# Source material

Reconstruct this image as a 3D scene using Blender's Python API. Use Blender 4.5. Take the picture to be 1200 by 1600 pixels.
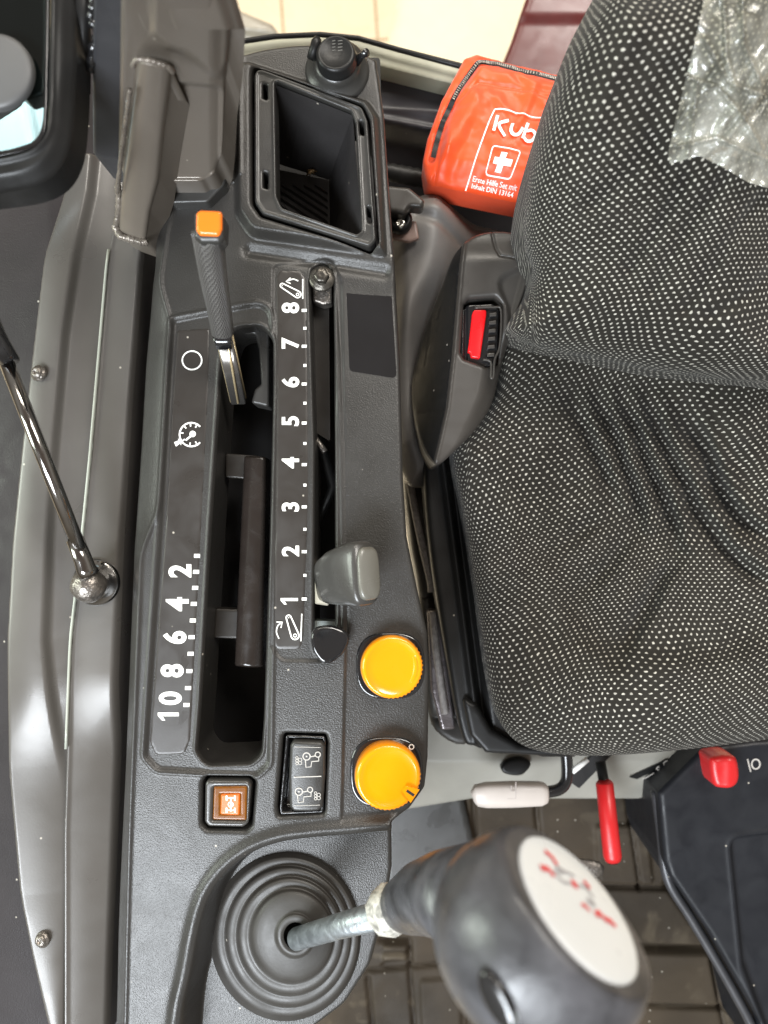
import bpy, math, random
import numpy as np
from mathutils import Vector, Matrix
random.seed(7); RNG = np.random.default_rng(7)
for o in list(bpy.data.objects): bpy.data.objects.remove(o)
scn = bpy.context.scene
COL = scn.collection
# ------------------------------------------------------------------ camera
H = 0.46; S = 0.0004                      # lens height above the console top, metres per photo pixel there
cam_d = bpy.data.cameras.new('camera'); cam = bpy.data.objects.new('camera', cam_d); COL.objects.link(cam)
cam.location = (0, 0, H); cam.rotation_euler = (0, 0, 0)
cam_d.sensor_fit = 'VERTICAL'; cam_d.sensor_height = 36; cam_d.lens = 36*H/(1600*S)
cam_d.clip_start = .01; cam_d.clip_end = 50
cam_d.dof.use_dof = True; cam_d.dof.focus_distance = .475; cam_d.dof.aperture_fstop = 5.8
scn.camera = cam
# ------------------------------------------------------------------ surroundings' light
world = bpy.data.worlds.new('World'); scn.world = world; world.use_nodes = True
wn = world.node_tree; wn.nodes.clear()
wo = wn.nodes.new('ShaderNodeOutputWorld'); bg = wn.nodes.new('ShaderNodeBackground')
tc = wn.nodes.new('ShaderNodeTexCoord'); sx = wn.nodes.new('ShaderNodeSeparateXYZ'); rp_ = wn.nodes.new('ShaderNodeValToRGB')
wn.links.new(tc.outputs['Generated'], sx.inputs[0]); wn.links.new(sx.outputs['Z'], rp_.inputs[0])
wn.links.new(rp_.outputs[0], bg.inputs[0]); wn.links.new(bg.outputs[0], wo.inputs[0])
cr = rp_.color_ramp
cr.elements[0].position = 0.0; cr.elements[0].color = (.42, .36, .28, 1)
cr.elements[1].position = 1.0; cr.elements[1].color = (.42, .34, .28, 1)
e = cr.elements.new(.5); e.color = (1.0, .94, .85, 1)
e = cr.elements.new(.82); e.color = (.52, .43, .36, 1)
bg.inputs[1].default_value = 0.52
def area(name, loc, target, sx_, sy_, power, col):
    l = bpy.data.lights.new(name, 'AREA'); l.shape = 'RECTANGLE'; l.size = sx_; l.size_y = sy_; l.energy = power; l.color = col
    o = bpy.data.objects.new(name, l); COL.objects.link(o); o.location = loc
    o.rotation_euler = (Vector(target)-Vector(loc)).to_track_quat('-Z', 'Y').to_euler(); return o
area('window_light', (-.98, -1.8, 2.3), (-.1, -.2, 0), 1.7, 1.1, 175, (.88, .94, 1))
area('garden_window_light', (-2.4, .1, 1.0), (0, 0, 0), .9, 1.3, 48, (.90, 1, .88))
area('showroom_lamp_light', (1.3, 1.6, 2.6), (0, 0, 0), 1.2, .9, 80, (1, .95, .88))
area('added_floor_light', (.0, 2.2, 1.6), (-.3, 3.0, -1.6), 1.6, 1.0, 82, (1, .93, .82))  # unseen lamp added to brighten the floor outside
scn.view_settings.view_transform = 'Standard'; scn.view_settings.look = 'None'
scn.view_settings.exposure = 0.0; scn.view_settings.gamma = 1
# ------------------------------------------------------------------ helpers
def P(px, py, z=0.0):
    k = (H-z)/H
    return Vector(((px-600)*S*k, (800-py)*S*k, z))
ORG = {}
def tag(o, label=None, cat=None, group=None, kind=None):
    if label: o['label'] = label
    if cat: o['category'] = cat
    if group: o['group'] = group
    if kind: o['kind'] = kind
    return o
def thing(name, loc, label, cat, group=None):
    o = bpy.data.objects.new(name, None); COL.objects.link(o); o.location = loc; o.empty_display_size = .01
    ORG[o.name] = Vector(loc); return tag(o, label, cat, group)
def link(name, verts, faces, mat, parent=None, smooth=True, uvs=None):
    v = np.asarray(verts, dtype=float)
    org = ORG[parent.name] if parent is not None else Vector(v.mean(0))
    v = v - np.array(org)
    me = bpy.data.meshes.new(name); me.from_pydata(v.tolist(), [], [list(map(int, f)) for f in faces])
    me.materials.append(mat)
    if uvs is not None:
        ul = me.uv_layers.new(name='UVMap'); li = np.zeros(len(me.loops), dtype=np.int32)
        me.loops.foreach_get('vertex_index', li)
        ul.data.foreach_set('uv', np.asarray(uvs, dtype=np.float32)[li].ravel())
    me.polygons.foreach_set('use_smooth', [smooth]*len(me.polygons))
    me.update()
    o = bpy.data.objects.new(name, me); COL.objects.link(o)
    if parent is not None: o.parent = parent
    else: o.location = org
    ORG[o.name] = Vector(org)
    return o
def edge_split(o, ang=35):
    m = o.modifiers.new('edges', 'EDGE_SPLIT'); m.split_angle = math.radians(ang); return o
class MB:
    def __init__(s): s.v = []; s.f = []; s.n = 0
    def add(s, v, f):
        k = len(s.v); s.v += [tuple(a) for a in v]; s.f += [[i+k for i in q] for q in f]
    def build(s, name, mat, parent=None, smooth=False): return link(name, s.v, s.f, mat, parent, smooth)
def rpoly(pts, r=6, seg=6):
    out = []; n = len(pts)
    for i in range(n):
        a, b, c = [np.array(pts[(i+j) % n][:2], float) for j in (-1, 0, 1)]
        rr = pts[i][2] if len(pts[i]) > 2 else r
        u = a-b; w = c-b; lu = np.linalg.norm(u); lw = np.linalg.norm(w); u /= lu; w /= lw
        ang = math.acos(max(-1, min(1, float(u@w)))); t = min(rr/max(math.tan(ang/2), 1e-3), lu*.48, lw*.48)
        p0 = b+u*t; p2 = b+w*t
        for k in range(seg+1):
            q = k/seg; out.append(((1-q)**2*p0+2*q*(1-q)*b+q*q*p2))
    return np.array(out)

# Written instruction
Quote everything in the listing above exactly; pictures are the only thing to omit.

# Response
Reconstruct this image as a 3D scene using Blender's Python API. Use Blender 4.5. Take the picture to be 1200 by 1600 pixels.
import bpy, math, random
import numpy as np
from mathutils import Vector, Matrix
random.seed(7); RNG = np.random.default_rng(7)
for o in list(bpy.data.objects): bpy.data.objects.remove(o)
scn = bpy.context.scene
COL = scn.collection
# ------------------------------------------------------------------ camera
H = 0.46; S = 0.0004                      # lens height above the console top, metres per photo pixel there
cam_d = bpy.data.cameras.new('camera'); cam = bpy.data.objects.new('camera', cam_d); COL.objects.link(cam)
cam.location = (0, 0, H); cam.rotation_euler = (0, 0, 0)
cam_d.sensor_fit = 'VERTICAL'; cam_d.sensor_height = 36; cam_d.lens = 36*H/(1600*S)
cam_d.clip_start = .01; cam_d.clip_end = 50
cam_d.dof.use_dof = True; cam_d.dof.focus_distance = .475; cam_d.dof.aperture_fstop = 5.8
scn.camera = cam
# ------------------------------------------------------------------ surroundings' light
world = bpy.data.worlds.new('World'); scn.world = world; world.use_nodes = True
wn = world.node_tree; wn.nodes.clear()
wo = wn.nodes.new('ShaderNodeOutputWorld'); bg = wn.nodes.new('ShaderNodeBackground')
tc = wn.nodes.new('ShaderNodeTexCoord'); sx = wn.nodes.new('ShaderNodeSeparateXYZ'); rp_ = wn.nodes.new('ShaderNodeValToRGB')
wn.links.new(tc.outputs['Generated'], sx.inputs[0]); wn.links.new(sx.outputs['Z'], rp_.inputs[0])
wn.links.new(rp_.outputs[0], bg.inputs[0]); wn.links.new(bg.outputs[0], wo.inputs[0])
cr = rp_.color_ramp
cr.elements[0].position = 0.0; cr.elements[0].color = (.42, .36, .28, 1)
cr.elements[1].position = 1.0; cr.elements[1].color = (.42, .34, .28, 1)
e = cr.elements.new(.5); e.color = (1.0, .94, .85, 1)
e = cr.elements.new(.82); e.color = (.52, .43, .36, 1)
bg.inputs[1].default_value = 0.52
def area(name, loc, target, sx_, sy_, power, col):
    l = bpy.data.lights.new(name, 'AREA'); l.shape = 'RECTANGLE'; l.size = sx_; l.size_y = sy_; l.energy = power; l.color = col
    o = bpy.data.objects.new(name, l); COL.objects.link(o); o.location = loc
    o.rotation_euler = (Vector(target)-Vector(loc)).to_track_quat('-Z', 'Y').to_euler(); return o
area('window_light', (-.98, -1.8, 2.3), (-.1, -.2, 0), 1.7, 1.1, 175, (.88, .94, 1))
area('garden_window_light', (-2.4, .1, 1.0), (0, 0, 0), .9, 1.3, 48, (.90, 1, .88))
area('showroom_lamp_light', (1.3, 1.6, 2.6), (0, 0, 0), 1.2, .9, 80, (1, .95, .88))
area('added_floor_light', (.0, 2.2, 1.6), (-.3, 3.0, -1.6), 1.6, 1.0, 82, (1, .93, .82))  # unseen lamp added to brighten the floor outside
scn.view_settings.view_transform = 'Standard'; scn.view_settings.look = 'None'
scn.view_settings.exposure = 0.0; scn.view_settings.gamma = 1
# ------------------------------------------------------------------ helpers
def P(px, py, z=0.0):
    k = (H-z)/H
    return Vector(((px-600)*S*k, (800-py)*S*k, z))
ORG = {}
def tag(o, label=None, cat=None, group=None, kind=None):
    if label: o['label'] = label
    if cat: o['category'] = cat
    if group: o['group'] = group
    if kind: o['kind'] = kind
    return o
def thing(name, loc, label, cat, group=None):
    o = bpy.data.objects.new(name, None); COL.objects.link(o); o.location = loc; o.empty_display_size = .01
    ORG[o.name] = Vector(loc); return tag(o, label, cat, group)
def link(name, verts, faces, mat, parent=None, smooth=True, uvs=None):
    v = np.asarray(verts, dtype=float)
    org = ORG[parent.name] if parent is not None else Vector(v.mean(0))
    v = v - np.array(org)
    me = bpy.data.meshes.new(name); me.from_pydata(v.tolist(), [], [list(map(int, f)) for f in faces])
    me.materials.append(mat)
    if uvs is not None:
        ul = me.uv_layers.new(name='UVMap'); li = np.zeros(len(me.loops), dtype=np.int32)
        me.loops.foreach_get('vertex_index', li)
        ul.data.foreach_set('uv', np.asarray(uvs, dtype=np.float32)[li].ravel())
    me.polygons.foreach_set('use_smooth', [smooth]*len(me.polygons))
    me.update()
    o = bpy.data.objects.new(name, me); COL.objects.link(o)
    if parent is not None: o.parent = parent
    else: o.location = org
    ORG[o.name] = Vector(org)
    return o
def edge_split(o, ang=35):
    m = o.modifiers.new('edges', 'EDGE_SPLIT'); m.split_angle = math.radians(ang); return o
class MB:
    def __init__(s): s.v = []; s.f = []; s.n = 0
    def add(s, v, f):
        k = len(s.v); s.v += [tuple(a) for a in v]; s.f += [[i+k for i in q] for q in f]
    def build(s, name, mat, parent=None, smooth=False): return link(name, s.v, s.f, mat, parent, smooth)
def rpoly(pts, r=6, seg=6):
    out = []; n = len(pts)
    for i in range(n):
        a, b, c = [np.array(pts[(i+j) % n][:2], float) for j in (-1, 0, 1)]
        rr = pts[i][2] if len(pts[i]) > 2 else r
        u = a-b; w = c-b; lu = np.linalg.norm(u); lw = np.linalg.norm(w); u /= lu; w /= lw
        ang = math.acos(max(-1, min(1, float(u@w)))); t = min(rr/max(math.tan(ang/2), 1e-3), lu*.48, lw*.48)
        p0 = b+u*t; p2 = b+w*t
        for k in range(seg+1):
            q = k/seg; out.append(((1-q)**2*p0+2*q*(1-q)*b+q*q*p2))
    return np.array(out)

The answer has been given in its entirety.